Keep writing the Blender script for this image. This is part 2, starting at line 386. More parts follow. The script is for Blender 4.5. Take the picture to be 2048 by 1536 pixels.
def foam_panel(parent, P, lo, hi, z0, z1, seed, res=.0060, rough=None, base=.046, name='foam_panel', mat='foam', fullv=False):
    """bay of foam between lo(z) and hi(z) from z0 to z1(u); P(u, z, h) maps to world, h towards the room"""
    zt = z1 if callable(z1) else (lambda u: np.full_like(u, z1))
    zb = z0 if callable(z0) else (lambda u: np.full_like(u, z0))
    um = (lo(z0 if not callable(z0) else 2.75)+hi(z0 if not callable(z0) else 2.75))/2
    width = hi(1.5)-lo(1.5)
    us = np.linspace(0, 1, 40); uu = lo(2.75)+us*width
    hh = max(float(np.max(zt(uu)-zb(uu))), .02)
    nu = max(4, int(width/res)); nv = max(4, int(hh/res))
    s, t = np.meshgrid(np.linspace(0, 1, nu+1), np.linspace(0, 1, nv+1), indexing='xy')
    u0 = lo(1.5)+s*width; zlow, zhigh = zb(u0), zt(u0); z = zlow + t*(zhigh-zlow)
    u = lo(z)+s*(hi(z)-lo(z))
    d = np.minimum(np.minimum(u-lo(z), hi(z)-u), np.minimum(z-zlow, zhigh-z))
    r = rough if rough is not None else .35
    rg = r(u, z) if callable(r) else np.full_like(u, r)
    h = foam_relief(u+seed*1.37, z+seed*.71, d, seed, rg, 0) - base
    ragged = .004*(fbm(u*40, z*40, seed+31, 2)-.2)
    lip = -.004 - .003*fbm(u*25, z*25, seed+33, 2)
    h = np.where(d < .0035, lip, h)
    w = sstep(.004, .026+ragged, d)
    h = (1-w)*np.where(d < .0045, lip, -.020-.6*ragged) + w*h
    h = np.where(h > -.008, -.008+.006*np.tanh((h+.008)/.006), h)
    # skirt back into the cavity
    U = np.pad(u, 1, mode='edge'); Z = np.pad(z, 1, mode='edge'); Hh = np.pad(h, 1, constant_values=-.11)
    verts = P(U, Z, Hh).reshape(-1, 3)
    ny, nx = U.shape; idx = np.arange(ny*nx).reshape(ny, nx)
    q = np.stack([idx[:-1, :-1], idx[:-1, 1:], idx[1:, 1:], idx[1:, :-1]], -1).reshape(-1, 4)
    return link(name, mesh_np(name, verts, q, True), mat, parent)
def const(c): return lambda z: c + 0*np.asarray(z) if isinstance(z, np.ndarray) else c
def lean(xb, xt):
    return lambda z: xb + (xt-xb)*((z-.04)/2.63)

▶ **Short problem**
Each line of the material must be restated exactly.

▶ **The output**
Keep writing the Blender script for this image. This is part 2, starting at line 386. More parts follow. The script is for Blender 4.5. Take the picture to be 2048 by 1536 pixels.
def foam_panel(parent, P, lo, hi, z0, z1, seed, res=.0060, rough=None, base=.046, name='foam_panel', mat='foam', fullv=False):
    """bay of foam between lo(z) and hi(z) from z0 to z1(u); P(u, z, h) maps to world, h towards the room"""
    zt = z1 if callable(z1) else (lambda u: np.full_like(u, z1))
    zb = z0 if callable(z0) else (lambda u: np.full_like(u, z0))
    um = (lo(z0 if not callable(z0) else 2.75)+hi(z0 if not callable(z0) else 2.75))/2
    width = hi(1.5)-lo(1.5)
    us = np.linspace(0, 1, 40); uu = lo(2.75)+us*width
    hh = max(float(np.max(zt(uu)-zb(uu))), .02)
    nu = max(4, int(width/res)); nv = max(4, int(hh/res))
    s, t = np.meshgrid(np.linspace(0, 1, nu+1), np.linspace(0, 1, nv+1), indexing='xy')
    u0 = lo(1.5)+s*width; zlow, zhigh = zb(u0), zt(u0); z = zlow + t*(zhigh-zlow)
    u = lo(z)+s*(hi(z)-lo(z))
    d = np.minimum(np.minimum(u-lo(z), hi(z)-u), np.minimum(z-zlow, zhigh-z))
    r = rough if rough is not None else .35
    rg = r(u, z) if callable(r) else np.full_like(u, r)
    h = foam_relief(u+seed*1.37, z+seed*.71, d, seed, rg, 0) - base
    ragged = .004*(fbm(u*40, z*40, seed+31, 2)-.2)
    lip = -.004 - .003*fbm(u*25, z*25, seed+33, 2)
    h = np.where(d < .0035, lip, h)
    w = sstep(.004, .026+ragged, d)
    h = (1-w)*np.where(d < .0045, lip, -.020-.6*ragged) + w*h
    h = np.where(h > -.008, -.008+.006*np.tanh((h+.008)/.006), h)
    # skirt back into the cavity
    U = np.pad(u, 1, mode='edge'); Z = np.pad(z, 1, mode='edge'); Hh = np.pad(h, 1, constant_values=-.11)
    verts = P(U, Z, Hh).reshape(-1, 3)
    ny, nx = U.shape; idx = np.arange(ny*nx).reshape(ny, nx)
    q = np.stack([idx[:-1, :-1], idx[:-1, 1:], idx[1:, 1:], idx[1:, :-1]], -1).reshape(-1, 4)
    return link(name, mesh_np(name, verts, q, True), mat, parent)
def const(c): return lambda z: c + 0*np.asarray(z) if isinstance(z, np.ndarray) else c
def lean(xb, xt):
    return lambda z: xb + (xt-xb)*((z-.04)/2.63)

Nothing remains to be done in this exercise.